◆ TASK GOAL: Print, please, exactly and only the lines between the line holding "What Blender Python" and the line holding "for o in list(bpy.data.objects): bpy.data.objects.remove(o)", inclusive, omitting any pictures.

◆ DATASET ENTRIES:
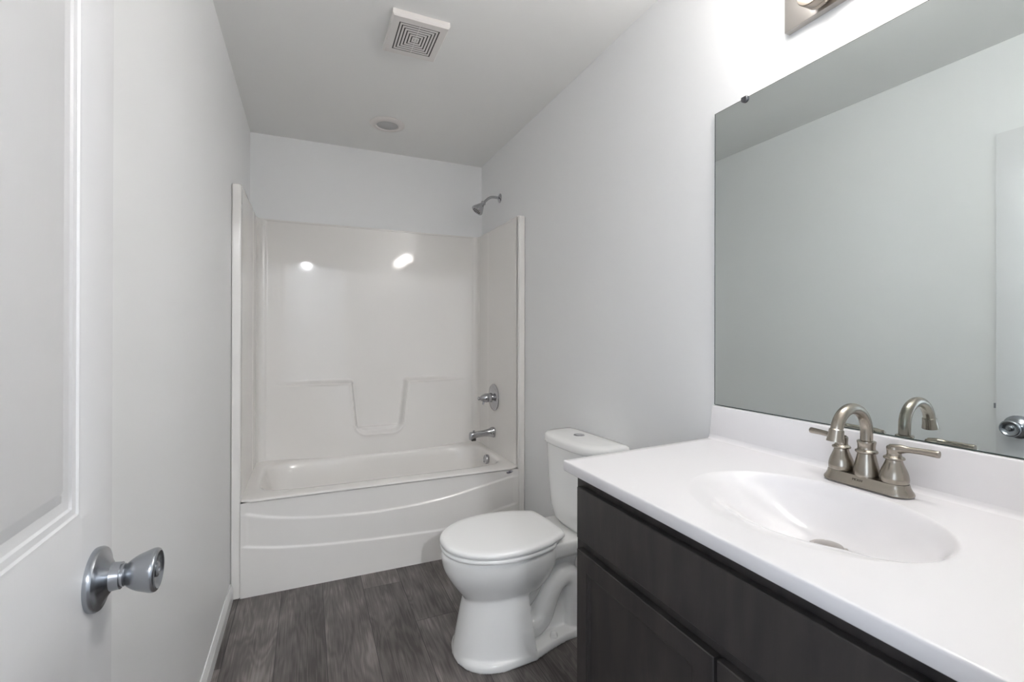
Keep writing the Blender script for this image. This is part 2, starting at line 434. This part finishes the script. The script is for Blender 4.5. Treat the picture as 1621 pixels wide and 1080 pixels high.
# rim and basin
CXB, CYB = 0.430, 2.838
def sring(cx, cy, a, b_, n_, z, n=96, rect=None):
    out = []
    for k in range(n):
        t = 2 * PI * (k + .5) / n
        c, s = math.cos(t), math.sin(t)
        if rect:
            x0, x1, yy0, yy1 = rect
            A, B = (x1 - x0) / 2, (yy1 - yy0) / 2
            m_ = max(abs(c) / 1, abs(s) / 1); px, py = c / m_, s / m_
            out.append(((x0 + x1) / 2 + px * A, (yy0 + yy1) / 2 + py * B, z))
        else:
            # direction in square space so that rings line up with the outer rectangle
            m_ = max(abs(c), abs(s)); px, py = c / m_, s / m_
            rr = (abs(px) ** n_ + abs(py) ** n_) ** (-1 / n_)
            out.append((cx + a * px * rr, cy + b_ * py * rr, z))
    return out
ry = YT + .002
rr_ = []
rr_.append(sring(0, 0, 0, 0, 0, ZR - .018, rect=(XL - .002, XR + .002, ry + .013, YP)))
rr_.append(sring(0, 0, 0, 0, 0, ZR - .013, rect=(XL - .002, XR + .002, ry + .003, YP)))
rr_.append(sring(0, 0, 0, 0, 0, ZR - .008, rect=(XL - .002, XR + .002, ry, YP)))
rr_.append(sring(0, 0, 0, 0, 0, ZR - .003, rect=(XL - .002, XR + .002, ry + .003, YP)))
rr_.append(sring(0, 0, 0, 0, 0, ZR, rect=(XL - .002, XR + .002, ry + .013, YP)))
for a, bb, n_, z, dx, dy in ((.672, .300, 7, ZR + .000, 0, 0), (.660, .283, 6.5, ZR - .001, 0, 0), (.652, .274, 6, ZR - .006, 0, 0), (.646, .268, 5.5, ZR - .018, 0, 0), (.640, .262, 5.2, ZR - .05, 0.003, 0),
                             (.620, .250, 5, .33, .012, 0), (.59, .235, 4.6, .23, .025, 0), (.56, .22, 4.2, .16, .038, 0), (.53, .20, 4, .125, .045, 0), (.47, .16, 3.6, .108, .05, 0), (.30, .10, 3, .102, .05, 0), (.05, .02, 2.5, .10, .05, 0)):
    rr_.append(sring(CXB + dx, CYB + dy, a, bb, n_, z))
P0(obj('basin', loft(rr_, cap0=False), M['tub'], bath, smooth=60))
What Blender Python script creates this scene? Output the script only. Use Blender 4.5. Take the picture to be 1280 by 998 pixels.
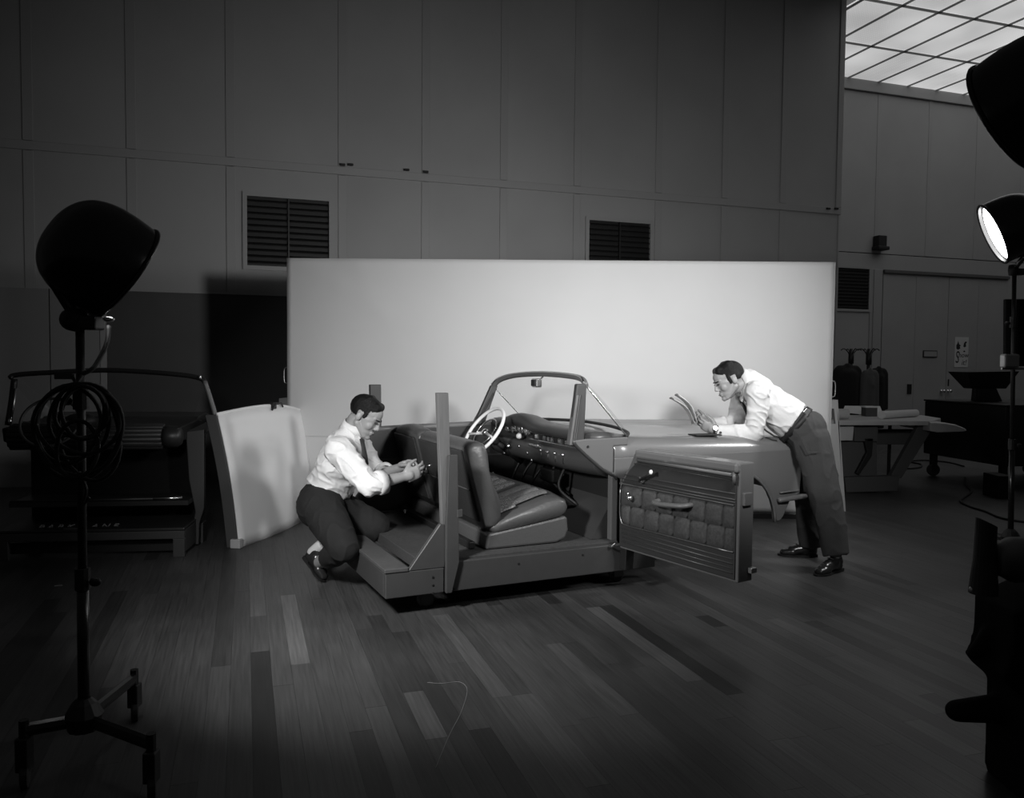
import bpy, bmesh, math, random
from mathutils import Vector, Matrix, noise
random.seed(7)
sc = bpy.context.scene
COL = sc.collection
for o in list(bpy.data.objects): bpy.data.objects.remove(o)

# ------------------------------------------------------------------ camera
FPX, CAMH = 1010.0, 1.25
PITCH, ROLL = math.atan2(46, 1010.0), 0.0091
cfw = Vector((0, math.cos(PITCH), -math.sin(PITCH)))
cr0 = Vector((1, 0, 0)); cu0 = Vector((0, math.sin(PITCH), math.cos(PITCH)))
crt = math.cos(ROLL)*cr0 + math.sin(ROLL)*cu0
cup = math.cos(ROLL)*cu0 - math.sin(ROLL)*cr0
CC = Vector((0, 0, CAMH))
cd = bpy.data.cameras.new('camera'); cam = bpy.data.objects.new('camera', cd); COL.objects.link(cam)
cd.sensor_width = 36.0; cd.lens = 36.0*FPX/1280.0; cd.clip_start = 0.05; cd.clip_end = 100
cam.matrix_world = Matrix(((crt.x, cup.x, -cfw.x, CC.x), (crt.y, cup.y, -cfw.y, CC.y), (crt.z, cup.z, -cfw.z, CC.z), (0, 0, 0, 1)))
sc.camera = cam

# ------------------------------------------------------------------ world, exposure
w = bpy.data.worlds.new('world'); sc.world = w; w.use_nodes = True
w.node_tree.nodes['Background'].inputs[0].default_value = (1, 1, 1, 1)
w.node_tree.nodes['Background'].inputs[1].default_value = 0.016
sc.view_settings.view_transform = 'Standard'; sc.view_settings.look = 'None'
sc.view_settings.exposure = 0.0; sc.view_settings.gamma = 1.0
sc.view_settings.use_curve_mapping = False
KEY_W, RIM_W, LEFT_W, CEIL_E = 30.0, 14.0, 22.0, 0.95

# ------------------------------------------------------------------ measuring helpers (photo pixel -> real point in the room)
def ray(x, y): return cfw + (x-640)/FPX*crt - (y-499)/FPX*cup
def P(x, y, t):
    d = ray(x, y); return CC + d*(t/d.y)
def Fz(x, y, z=0.0):
    d = ray(x, y); return CC + d*((z-CAMH)/d.z)
def PLN(x, y, n, D):
    d = ray(x, y); return CC + d*((D-CC.dot(n))/d.dot(n))

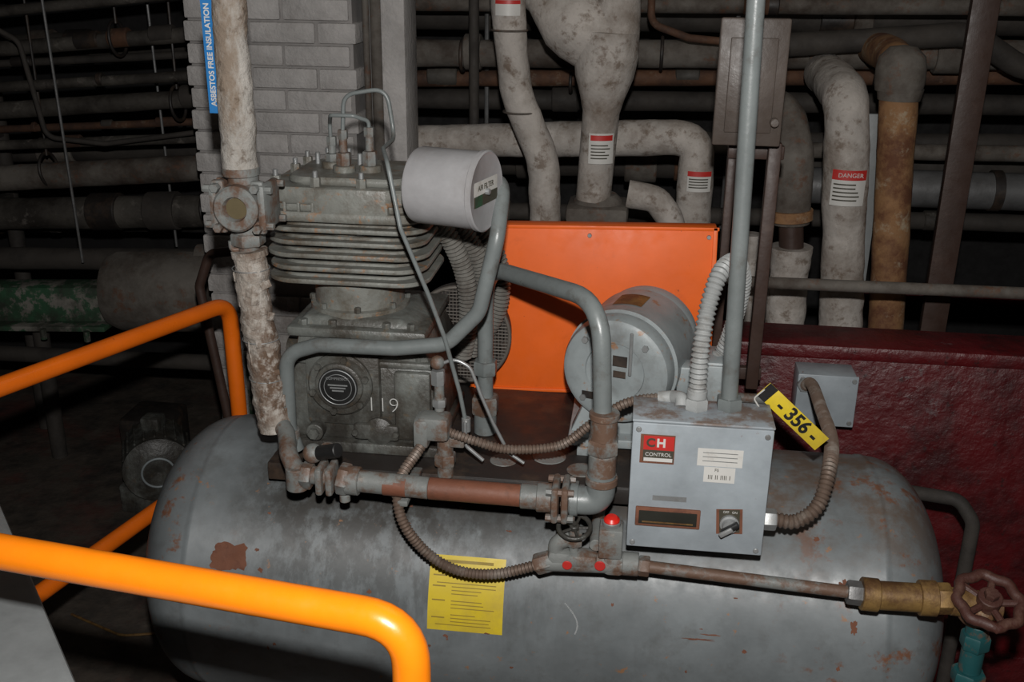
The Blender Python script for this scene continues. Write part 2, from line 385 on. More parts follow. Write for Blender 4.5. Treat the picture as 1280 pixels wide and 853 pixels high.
b.ring((-.421,-.149,1.103),(0,1,0),.028,.0007,'steel')
for k in range(3): b.box((-.421,-.1492,1.108-k*.006),(.04-.008*k,.001,.0028),'steel',bev=0)
b.text('COMPRESSOR',.0075,facing(-.421,-.1495,1.122),'steel')
for k in range(6):
    a=k*math.pi/3+.3; x=-.421+.057*math.cos(a); z=1.103+.057*math.sin(a)
    b.hexn((x,-.137,z),(x,-.146,z),.0075,'pump')
b.box((-.275,-.12,1.06),(.075,.02,.15),'pump',bev=.008)
b.lathe((-.345,-.12,1.003),(0,-1,0),[(0,.03),(.012,.03),(.016,.024),(.022,.012),(.022,.0)],'pump',24)
b.box((-.35,-.13,1.003),(.095,.018,.036),'pump',bev=.008)
for x in(-.392,-.308): b.hexn((x,-.135,1.003),(x,-.146,1.003),.007,'pump')
b.cyl((-.475,-.12,1.0),(-.475,-.15,1.0),.018,'pump'); b.hexn((-.475,-.15,1.0),(-.475,-.16,1.0),.012,'pump')
b.cyl((-.535,-.02,1.13),(-.56,-.02,1.13),.03,'pump')
for x in(-.50,-.44,-.33,-.28):
    b.hexn((x,-.1,1.216),(x,-.1,1.228),.009,'pump')
for (x,y) in((-.53,-.11),(-.25,-.11),(-.53,.15),(-.25,.15)): b.hexn((x,y,.974),(x,y,.99),.011,'pump')
for z in(1.03,1.08,1.13,1.17):
    b.cyl((-.233,-.05,z),(-.225,-.05,z),.008,'pump',6)
b.text('119',.046,facing(-.335,-.1315,1.062,0),'chalk',bold=-.0012)
b.lathe((cx,cy,1.228),(0,0,1),[(0,.102),(.012,.102),(.014,.092),(.085,.092),(.2,.092)],'head',48)
for i,z in enumerate((1.310,1.336,1.362,1.388,1.414)):
    hx=.164-.004*(i%2); 
    b.prism(rrect(cx,cy,hx,.125,.06,10),z-.0045,z+.0045,'head',.002)
    b.prism(rrect(cx,cy,hx-.022,.103,.05,10),z-.009,z+.009,'head',.006)
for k in range(8):
    a=2*math.pi*k/8+.2; b.cyl((cx+.098*math.cos(a),cy+.098*math.sin(a),1.24),(cx+.098*math.cos(a),cy+.098*math.sin(a),1.252),.007,'pump',6)
b.prism(rrect(cx,cy,.157,.125,.05,8),1.430,1.449,'head',.004)
b.prism(rrect(cx,cy,.146,.114,.045,8),1.449,1.464,'head',.003)
b.prism(rrect(cx,cy,.155,.122,.05,8),1.464,1.496,'head',.005)
b.prism(rrect(cx+.005,cy,.12,.1,.04,8),1.496,1.512,'head',.005)
for k in range(9): b.box((cx-.11+.0275*k,cy-.114,1.457),(.006,.012,.03),'head',bev=.002)
b.box((cx+.02,cy-.105,1.467),(.15,.036,.06),'head',bev=.008)
for (x,y) in((-.13,-.1),(-.13,.02),(-.13,.1),(-.05,-.105),(.04,-.105),(.125,-.1),(.13,0),(.13,.1),(0,.1)):
    b.hexn((cx+x,cy+y,1.49),(cx+x,cy+y,1.514),.0105,'head'); b.cyl((cx+x,cy+y,1.51),(cx+x,cy+y,1.526),.005,'steel',10)
for (x,y,h) in((-.425,-.02,.05),(-.375,-.01,.055),(-.46,.02,.03)):
    b.cyl((x,y,1.5),(x,y,1.524),.022,'head'); b.hexn((x,y,1.524),(x,y,1.524+h*.5),.015,'greyrust')
    b.cyl((x,y,1.524+h*.5),(x,y,1.53+h),.008,'greyrust'); b.hexn((x,y,1.525+h),(x,y,1.543+h),.0105,'greyrust')
for k in range(5): b.cyl((-.5+.022*k,.05,1.5),(-.5+.022*k,.05,1.535+.01*(k%2)),.005,'steel',10)
b.obj('compressor_pump',AC)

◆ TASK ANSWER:
What Blender Python script creates this scene? Output the script only. Use Blender 4.5. Take the picture to be 1280 by 998 pixels.
import bpy, bmesh, math, random
from mathutils import Vector, Matrix, noise
random.seed(7)
sc = bpy.context.scene
COL = sc.collection
for o in list(bpy.data.objects): bpy.data.objects.remove(o)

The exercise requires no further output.